The Cup of Life.

knight of cups

At this point, Terrence Malick would have to announce himself as the director of the next Transformers movie to truly surprise us. (And wouldn’t you just love to hear Optimus Prime whispering existential ennui?) Those who thought Malick tiptoed into self-parody with 2013’s To the Wonder will find Knight of Cups a full-body lunge. Even when he steps outside his apparent comfort zone, putting images of luxury and decadence on screen rather than the rapturous wonder of nature, it’s still the same bag of tricks. (And there’s still plenty of rapturous natural wonder, don’t you worry.) The man is perennially, unfailingly, inextricably himself.

The nice thing about a Terrence Malick movie is that it spares a critic the thankless task of writing a plot synopsis. Knight of Cups is essentially two hours of Christian Bale’s Mark contemplating his own spiritual emptiness against a backdrop of Los Angeles excess, cycling through a bewildering succession of women while also trying to work out something about his father, his junkie brother and another brother who died. In fact, it isn’t only Los Angeles that’s privy to the generous loveliness of Emmanuel Lubezki’s lens, as Malick also has something of a fetish for Las Vegas, Palm Springs and the so-called “high desert” of Joshua Tree. All of the southwestern U.S. is both glorified and (less convincingly) condemned, and there’s nary an iconic spot within a hundred miles of the Hollywood sign that doesn’t play host to our characters frolicking one minute and crying the next. And oh yes, there is indeed a ton of whispering.

knight of cups

Mark is some kind of Hollywood type, who certainly has plenty of disposable income but also seems to be just short of name recognition – people are always asking him what his name is, perhaps to underscore just how much of a tenuous fool’s paradise celebrity really is. It seems strange indeed for Malick to sink his teeth into something so very navel gazy, since this is a man who has basically shunned what Hollywood has to offer for the entirety of his career, first taking a two-decade hiatus from directing and later walking away from every narrative convention known to man with his critical darling The Tree of Life. That he’s trying to delve into the hollowness of showbiz life seems a bit disingenuous, or perhaps contrary to what he thinks he’s after, as he’s managed to make everything on screen look like a complete and utter gas. Everything twinkles and shimmers, every person is beautiful, every repercussion is about the magnitude of a broken heart. Knight of Cups makes Los Angeles look like an absolutely terrific place to feel the despair of lost love.

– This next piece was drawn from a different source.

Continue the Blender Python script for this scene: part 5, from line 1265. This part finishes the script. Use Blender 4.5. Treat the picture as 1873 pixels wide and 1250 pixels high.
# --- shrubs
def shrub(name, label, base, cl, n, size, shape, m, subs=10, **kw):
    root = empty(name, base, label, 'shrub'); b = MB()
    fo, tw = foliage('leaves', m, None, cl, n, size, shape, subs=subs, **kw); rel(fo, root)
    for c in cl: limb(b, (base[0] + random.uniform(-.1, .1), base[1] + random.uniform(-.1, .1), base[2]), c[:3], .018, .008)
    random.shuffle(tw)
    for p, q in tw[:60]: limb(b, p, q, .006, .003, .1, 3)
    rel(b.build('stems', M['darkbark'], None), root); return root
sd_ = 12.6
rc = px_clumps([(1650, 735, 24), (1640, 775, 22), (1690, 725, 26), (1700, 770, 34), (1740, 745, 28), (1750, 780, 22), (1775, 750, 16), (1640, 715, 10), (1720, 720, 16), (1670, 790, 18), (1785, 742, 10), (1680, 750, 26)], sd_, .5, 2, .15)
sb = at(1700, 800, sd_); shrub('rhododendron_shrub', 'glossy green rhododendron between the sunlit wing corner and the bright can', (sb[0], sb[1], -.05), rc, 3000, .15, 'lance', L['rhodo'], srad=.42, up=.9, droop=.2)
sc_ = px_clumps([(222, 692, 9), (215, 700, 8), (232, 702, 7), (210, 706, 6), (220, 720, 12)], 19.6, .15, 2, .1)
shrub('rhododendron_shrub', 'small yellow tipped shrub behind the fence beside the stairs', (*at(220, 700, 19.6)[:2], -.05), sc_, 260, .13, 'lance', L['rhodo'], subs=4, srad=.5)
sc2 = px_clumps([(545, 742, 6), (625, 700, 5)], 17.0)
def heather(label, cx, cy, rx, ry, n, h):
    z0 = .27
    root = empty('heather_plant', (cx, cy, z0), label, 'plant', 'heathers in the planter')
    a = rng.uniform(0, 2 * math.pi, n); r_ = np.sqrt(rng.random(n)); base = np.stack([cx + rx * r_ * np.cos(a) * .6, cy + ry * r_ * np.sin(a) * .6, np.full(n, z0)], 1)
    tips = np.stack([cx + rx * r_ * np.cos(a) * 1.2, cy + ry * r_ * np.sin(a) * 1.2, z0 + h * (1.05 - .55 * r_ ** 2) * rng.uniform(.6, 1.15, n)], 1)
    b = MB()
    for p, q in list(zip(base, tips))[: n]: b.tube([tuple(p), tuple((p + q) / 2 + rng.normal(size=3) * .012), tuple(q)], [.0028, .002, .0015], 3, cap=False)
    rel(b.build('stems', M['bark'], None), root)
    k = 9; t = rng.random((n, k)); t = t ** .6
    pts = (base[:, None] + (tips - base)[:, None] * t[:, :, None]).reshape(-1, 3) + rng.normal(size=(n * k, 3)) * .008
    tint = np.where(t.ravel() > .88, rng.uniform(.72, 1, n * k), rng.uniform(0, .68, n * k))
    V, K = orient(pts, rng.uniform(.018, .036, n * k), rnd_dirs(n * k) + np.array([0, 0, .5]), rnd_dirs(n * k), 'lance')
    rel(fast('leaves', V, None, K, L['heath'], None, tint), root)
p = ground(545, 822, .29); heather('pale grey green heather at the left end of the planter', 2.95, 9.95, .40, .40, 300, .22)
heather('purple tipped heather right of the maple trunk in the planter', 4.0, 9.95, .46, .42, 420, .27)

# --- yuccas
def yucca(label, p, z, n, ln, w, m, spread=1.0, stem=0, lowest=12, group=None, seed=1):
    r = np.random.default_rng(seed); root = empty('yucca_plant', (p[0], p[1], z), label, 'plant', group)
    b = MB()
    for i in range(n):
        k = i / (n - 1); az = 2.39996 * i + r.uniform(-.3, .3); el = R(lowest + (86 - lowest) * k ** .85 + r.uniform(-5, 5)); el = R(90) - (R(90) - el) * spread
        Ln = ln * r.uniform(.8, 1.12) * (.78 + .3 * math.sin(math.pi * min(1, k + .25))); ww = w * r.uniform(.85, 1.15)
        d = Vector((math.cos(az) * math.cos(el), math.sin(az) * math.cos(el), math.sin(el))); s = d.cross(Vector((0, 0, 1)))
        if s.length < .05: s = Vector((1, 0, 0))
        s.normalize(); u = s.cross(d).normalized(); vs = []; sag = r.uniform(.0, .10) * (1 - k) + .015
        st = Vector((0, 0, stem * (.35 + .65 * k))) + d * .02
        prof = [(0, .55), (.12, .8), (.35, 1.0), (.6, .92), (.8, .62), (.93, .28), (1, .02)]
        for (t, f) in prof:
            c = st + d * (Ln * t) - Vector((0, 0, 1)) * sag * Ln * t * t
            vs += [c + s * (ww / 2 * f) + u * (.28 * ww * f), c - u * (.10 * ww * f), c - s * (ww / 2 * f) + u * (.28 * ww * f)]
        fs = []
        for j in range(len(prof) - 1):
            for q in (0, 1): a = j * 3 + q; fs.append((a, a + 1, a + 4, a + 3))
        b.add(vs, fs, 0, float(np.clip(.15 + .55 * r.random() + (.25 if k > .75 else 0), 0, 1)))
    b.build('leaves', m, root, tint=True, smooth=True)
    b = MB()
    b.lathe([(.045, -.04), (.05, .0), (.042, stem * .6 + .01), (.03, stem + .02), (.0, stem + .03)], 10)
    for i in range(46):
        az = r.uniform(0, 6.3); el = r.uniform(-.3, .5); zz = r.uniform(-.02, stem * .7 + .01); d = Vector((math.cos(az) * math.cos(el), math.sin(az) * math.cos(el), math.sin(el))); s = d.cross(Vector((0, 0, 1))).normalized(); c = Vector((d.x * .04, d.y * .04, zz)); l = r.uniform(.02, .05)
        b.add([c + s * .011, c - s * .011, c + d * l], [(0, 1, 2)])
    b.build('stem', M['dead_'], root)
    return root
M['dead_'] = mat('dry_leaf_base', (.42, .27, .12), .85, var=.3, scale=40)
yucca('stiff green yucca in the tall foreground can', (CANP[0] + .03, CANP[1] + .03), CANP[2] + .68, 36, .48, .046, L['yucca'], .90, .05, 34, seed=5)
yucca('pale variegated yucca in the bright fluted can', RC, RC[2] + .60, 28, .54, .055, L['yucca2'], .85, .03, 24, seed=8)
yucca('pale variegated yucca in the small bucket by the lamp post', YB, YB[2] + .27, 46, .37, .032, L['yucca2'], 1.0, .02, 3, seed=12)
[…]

This may be textually different from previous works, but it’s subtextually identical. The thing is, it also feels like Malick has gotten to this party late. As much as he has bushwhacked his own path and pursued his own distinct vision throughout his career, he doesn’t feel like he’s bringing something new to the table with Knight of Cups. Harmony Korine already made the definitive art film about hedonism and ambition with 2013’s Spring Breakers, and Sofia Coppola’s 2010 film Somewhere was even a slightly less boring version of the broad strokes of this particular story.

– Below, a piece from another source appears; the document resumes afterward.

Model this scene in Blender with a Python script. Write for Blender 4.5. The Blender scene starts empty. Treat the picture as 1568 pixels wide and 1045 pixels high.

You can’t really call Knight of Cups boring, though, because Lubezki is always giving us something to look at. Every single frame of this film aches with beauty, as the man they call Chivo continues to prove himself the best working DP today. What’s most enthralling is how his camera moves through the frame. His Steadicam is like a jaguar prowling over its subject matter, propelled forward by paws and shoulder blades, hungrily taking everything in. But it’s also the world’s most awestruck jaguar, since it sees all these familiar Southern California landmarks as though through the eyes of an infant. As much as To the Wonder could function as the name of any Malick film, it may suit this one even better than most.

knight of cups

And yet you can’t escape the conclusion that Knight of Cups is as empty at its core as its protagonist, and equally mute. Bale speaks about 13 lines of actual dialogue in the whole movie, most of the rest of the time just examining and considering his surroundings while providing the occasional bits of solipsistic voiceover. In fact, given how much this movie does say, with a dozen characters contributing voiceover and an otherwise absent Ben Kingsley reading extracts from an ominous literary text, it feels like it’s saying nothing at all. Knight of Cups sometimes feels like an acting exercise for a series of promising actresses, who each get about five minutes to play out a vignette that relates to Bale’s cypher. The most and least interesting of these are both Australians, though which is which might surprise you. Teresa Palmer really shines as a playful stripper who entrances Mark, while Cate Blanchett just weighs down her scenes as Mark’s spurned ex-wife.

Through it all, Malick shoves his familiar tics in our faces. While there’s no one running a hand through a field of wheat – as much Malick’s signature as doves for John Woo – there are dozens of shots of characters running hands over faces and plunging faces into midsections, in the style made famous by ads for blue jeans and perfumes. More people splash in waves and flit along beaches than you can shake a stick at – the more clothing on, the better. As though a person’s very willingness to enter the ocean wearing a designer suit is a sign of his personal quest for transcendence.

You know, it would be interesting to see Malick’s take on Transformers. Because really, is he any less formulaic, in his own way, than someone like Michael Bay?